God wants Jonah to go to Nineveh to share a message of mercy and compassion
because the Ninevites were not living in a very kind way. Jonah doesn't like the
Ninevites, and he doesn't want to go. Jonah tries to run away from God, and he
ends up being swallowed by a fish but then asks God for a second chance and is
essentially thrown up by the fish. He then goes to Nineveh, and he shares God's
message. The Ninevites embrace God's message, and Jonah is absolutely beside
himself when God doesn't destroy the city.

At this point in the movie Jonah is bellowing to God, wishing God would take out the Ninevites. When the city isn't destroyed, Jonah wishes he were dead.


His traveling companion Khalil, a half caterpillar, half worm, looks at Jonah, completely exasperated and remarks that it's quite ironic that Jonah is so irritated that God gave the Ninevites a second chance because God also gave Jonah a second chance.

The caterpillar tells Jonah that Jonah's got an attitude and heart problem.

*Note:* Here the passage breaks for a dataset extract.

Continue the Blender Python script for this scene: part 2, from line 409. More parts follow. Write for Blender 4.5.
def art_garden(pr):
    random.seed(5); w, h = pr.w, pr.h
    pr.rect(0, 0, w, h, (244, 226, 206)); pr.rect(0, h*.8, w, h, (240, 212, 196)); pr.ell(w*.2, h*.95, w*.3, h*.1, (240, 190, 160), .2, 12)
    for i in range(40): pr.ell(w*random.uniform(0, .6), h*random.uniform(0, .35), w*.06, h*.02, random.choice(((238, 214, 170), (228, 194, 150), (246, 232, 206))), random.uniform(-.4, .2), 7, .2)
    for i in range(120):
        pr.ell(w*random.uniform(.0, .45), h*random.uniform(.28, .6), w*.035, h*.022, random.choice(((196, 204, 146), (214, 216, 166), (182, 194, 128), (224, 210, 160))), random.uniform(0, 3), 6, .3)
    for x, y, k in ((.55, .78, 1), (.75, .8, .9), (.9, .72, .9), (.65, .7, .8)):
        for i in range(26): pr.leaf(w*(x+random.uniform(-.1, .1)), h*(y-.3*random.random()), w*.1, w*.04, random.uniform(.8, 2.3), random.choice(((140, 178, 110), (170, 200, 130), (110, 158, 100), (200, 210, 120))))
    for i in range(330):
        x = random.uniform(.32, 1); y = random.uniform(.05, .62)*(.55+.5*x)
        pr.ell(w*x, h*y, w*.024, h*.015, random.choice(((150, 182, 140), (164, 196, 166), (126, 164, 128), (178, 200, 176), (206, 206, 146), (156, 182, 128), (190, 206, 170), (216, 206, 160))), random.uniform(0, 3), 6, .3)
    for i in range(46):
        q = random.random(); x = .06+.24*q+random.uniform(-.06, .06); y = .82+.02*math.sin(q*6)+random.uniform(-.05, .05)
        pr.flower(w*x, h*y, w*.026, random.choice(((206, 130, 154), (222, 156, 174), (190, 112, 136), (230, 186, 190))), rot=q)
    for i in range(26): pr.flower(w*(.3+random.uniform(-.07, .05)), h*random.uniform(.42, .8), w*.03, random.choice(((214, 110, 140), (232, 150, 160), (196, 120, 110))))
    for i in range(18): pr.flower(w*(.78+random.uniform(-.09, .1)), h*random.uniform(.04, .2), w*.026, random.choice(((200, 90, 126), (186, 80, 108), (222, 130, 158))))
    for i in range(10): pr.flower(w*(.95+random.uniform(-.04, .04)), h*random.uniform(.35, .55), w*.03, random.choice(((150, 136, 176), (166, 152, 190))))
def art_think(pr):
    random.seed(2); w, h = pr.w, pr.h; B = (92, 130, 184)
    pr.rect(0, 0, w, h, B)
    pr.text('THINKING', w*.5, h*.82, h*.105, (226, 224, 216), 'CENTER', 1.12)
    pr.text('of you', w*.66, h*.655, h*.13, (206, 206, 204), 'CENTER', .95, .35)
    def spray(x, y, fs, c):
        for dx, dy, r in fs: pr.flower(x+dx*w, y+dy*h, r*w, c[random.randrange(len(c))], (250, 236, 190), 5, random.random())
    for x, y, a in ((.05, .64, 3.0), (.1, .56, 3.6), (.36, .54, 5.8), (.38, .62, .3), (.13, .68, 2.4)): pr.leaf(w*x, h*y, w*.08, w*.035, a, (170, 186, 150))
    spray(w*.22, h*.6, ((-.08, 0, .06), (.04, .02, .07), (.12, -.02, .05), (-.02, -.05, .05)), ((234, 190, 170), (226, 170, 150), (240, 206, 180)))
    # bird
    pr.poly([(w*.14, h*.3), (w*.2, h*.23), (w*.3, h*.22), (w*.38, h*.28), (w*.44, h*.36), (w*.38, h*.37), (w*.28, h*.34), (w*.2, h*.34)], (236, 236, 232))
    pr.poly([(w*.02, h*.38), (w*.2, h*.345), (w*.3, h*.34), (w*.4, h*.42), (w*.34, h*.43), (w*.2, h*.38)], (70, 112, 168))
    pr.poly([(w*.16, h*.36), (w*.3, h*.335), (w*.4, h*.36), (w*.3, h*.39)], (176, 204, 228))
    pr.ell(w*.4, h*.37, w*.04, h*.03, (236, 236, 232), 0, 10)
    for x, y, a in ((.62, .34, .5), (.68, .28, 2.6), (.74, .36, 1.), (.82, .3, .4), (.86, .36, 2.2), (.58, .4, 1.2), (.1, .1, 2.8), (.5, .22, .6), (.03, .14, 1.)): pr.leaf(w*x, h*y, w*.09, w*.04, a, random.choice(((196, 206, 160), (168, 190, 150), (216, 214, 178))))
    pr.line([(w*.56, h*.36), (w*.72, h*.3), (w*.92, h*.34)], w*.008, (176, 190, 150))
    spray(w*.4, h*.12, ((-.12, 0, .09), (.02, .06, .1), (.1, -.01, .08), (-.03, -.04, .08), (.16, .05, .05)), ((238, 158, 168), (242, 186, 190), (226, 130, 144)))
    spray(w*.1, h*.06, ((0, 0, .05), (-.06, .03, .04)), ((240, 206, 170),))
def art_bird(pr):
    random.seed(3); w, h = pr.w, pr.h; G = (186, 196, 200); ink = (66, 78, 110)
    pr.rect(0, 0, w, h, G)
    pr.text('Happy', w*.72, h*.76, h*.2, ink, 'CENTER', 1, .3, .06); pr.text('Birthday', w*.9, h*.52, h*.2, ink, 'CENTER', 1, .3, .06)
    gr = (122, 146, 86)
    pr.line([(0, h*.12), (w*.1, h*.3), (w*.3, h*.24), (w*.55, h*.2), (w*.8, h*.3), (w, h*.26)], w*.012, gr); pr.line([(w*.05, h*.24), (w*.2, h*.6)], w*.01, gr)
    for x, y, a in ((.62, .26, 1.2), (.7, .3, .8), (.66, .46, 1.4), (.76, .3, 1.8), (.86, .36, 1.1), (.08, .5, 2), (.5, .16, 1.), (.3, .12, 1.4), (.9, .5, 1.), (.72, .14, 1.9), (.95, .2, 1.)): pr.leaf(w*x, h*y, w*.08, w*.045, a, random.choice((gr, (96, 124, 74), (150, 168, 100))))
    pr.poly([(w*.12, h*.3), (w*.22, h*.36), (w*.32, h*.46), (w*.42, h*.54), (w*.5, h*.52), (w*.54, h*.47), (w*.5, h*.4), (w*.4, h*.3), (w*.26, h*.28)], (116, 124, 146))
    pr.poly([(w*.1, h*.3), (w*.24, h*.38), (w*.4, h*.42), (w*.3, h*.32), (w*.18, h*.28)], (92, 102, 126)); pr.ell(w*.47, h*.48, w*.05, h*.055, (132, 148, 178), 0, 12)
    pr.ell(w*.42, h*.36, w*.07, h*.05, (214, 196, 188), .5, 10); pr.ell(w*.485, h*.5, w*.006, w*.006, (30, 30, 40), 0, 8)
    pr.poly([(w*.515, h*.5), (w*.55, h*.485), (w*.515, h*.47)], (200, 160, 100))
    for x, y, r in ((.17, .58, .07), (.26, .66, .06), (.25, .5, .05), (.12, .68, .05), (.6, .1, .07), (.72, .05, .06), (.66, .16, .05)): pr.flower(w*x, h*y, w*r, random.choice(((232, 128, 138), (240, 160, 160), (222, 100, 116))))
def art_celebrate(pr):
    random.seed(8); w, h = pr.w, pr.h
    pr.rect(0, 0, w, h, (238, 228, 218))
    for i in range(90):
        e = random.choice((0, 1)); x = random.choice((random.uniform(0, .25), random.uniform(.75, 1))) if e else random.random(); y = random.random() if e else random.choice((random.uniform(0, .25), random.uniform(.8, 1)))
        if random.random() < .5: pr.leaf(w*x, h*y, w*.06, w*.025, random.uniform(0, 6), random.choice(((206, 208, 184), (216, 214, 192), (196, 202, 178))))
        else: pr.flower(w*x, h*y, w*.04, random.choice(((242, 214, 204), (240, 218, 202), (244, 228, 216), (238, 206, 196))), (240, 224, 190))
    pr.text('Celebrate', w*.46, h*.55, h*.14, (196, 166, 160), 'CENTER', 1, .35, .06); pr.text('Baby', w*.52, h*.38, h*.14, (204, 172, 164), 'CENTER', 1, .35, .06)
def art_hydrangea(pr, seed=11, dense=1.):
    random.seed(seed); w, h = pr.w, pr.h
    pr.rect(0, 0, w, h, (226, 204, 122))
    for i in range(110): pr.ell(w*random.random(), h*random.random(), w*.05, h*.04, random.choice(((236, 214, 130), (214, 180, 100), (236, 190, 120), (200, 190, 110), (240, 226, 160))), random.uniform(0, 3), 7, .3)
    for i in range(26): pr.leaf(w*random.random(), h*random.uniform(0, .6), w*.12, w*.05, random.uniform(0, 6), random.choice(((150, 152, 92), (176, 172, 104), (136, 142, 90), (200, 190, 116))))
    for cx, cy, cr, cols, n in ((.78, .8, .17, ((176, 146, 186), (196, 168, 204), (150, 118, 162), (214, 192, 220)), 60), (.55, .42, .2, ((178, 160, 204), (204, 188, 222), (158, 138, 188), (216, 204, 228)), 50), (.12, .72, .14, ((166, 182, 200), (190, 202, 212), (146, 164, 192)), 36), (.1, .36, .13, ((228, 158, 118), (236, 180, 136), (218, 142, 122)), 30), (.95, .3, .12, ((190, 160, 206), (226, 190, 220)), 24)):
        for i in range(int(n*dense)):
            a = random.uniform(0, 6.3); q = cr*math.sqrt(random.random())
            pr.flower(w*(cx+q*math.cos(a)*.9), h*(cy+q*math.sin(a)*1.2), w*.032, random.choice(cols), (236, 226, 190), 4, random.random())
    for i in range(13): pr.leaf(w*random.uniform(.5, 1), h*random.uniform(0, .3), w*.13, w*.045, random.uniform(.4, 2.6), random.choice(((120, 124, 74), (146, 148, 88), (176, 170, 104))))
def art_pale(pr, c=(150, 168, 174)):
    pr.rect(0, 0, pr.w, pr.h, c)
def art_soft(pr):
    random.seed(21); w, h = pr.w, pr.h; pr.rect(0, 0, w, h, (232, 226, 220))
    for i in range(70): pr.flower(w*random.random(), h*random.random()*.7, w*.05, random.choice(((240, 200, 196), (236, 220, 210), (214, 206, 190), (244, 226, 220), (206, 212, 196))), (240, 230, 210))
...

He then tells Jonah he's pathetic and says,

"I wanted to be big and important just like you. But the world doesn't need more people who are big and important. The world needs more people who are nice and compassionate and merciful."

And as the caterpillar lectured Jonah the cucumber, a wave of truth washed over me.

Numbers.

When I'm so focused with numbers, so focused on their importance {how many people read this blog, how many members work out at my club, how much money is in our bank account, how I have to be here at this time or there on this date} I'm usually too concerned with trying to be big and important.

And when I'm too intent on trying to be big and important, serving myself {the me, me me} I know I'm not focused on serving others and my heart isn't focused on being compassionate and merciful {making meaningful connections with the people who come here to read, valuing each member personally who works out at our club, taking the opportunities to connect with people during business transactions that sustain and provide for us}.

And people are always, always, always more important than numbers, than being big and important.

But somehow I'd not realized the connection between numbers and my own heart until this hard-to-admit and sort-of-embarrassing-to-relay bigger picture moment was served on a plate and spoon fed to me by talking vegetables, select fruit and an insect in the form of a half worm, half caterpillar.

Sorta takes food for thought to an entirely different meaning, doesn't it?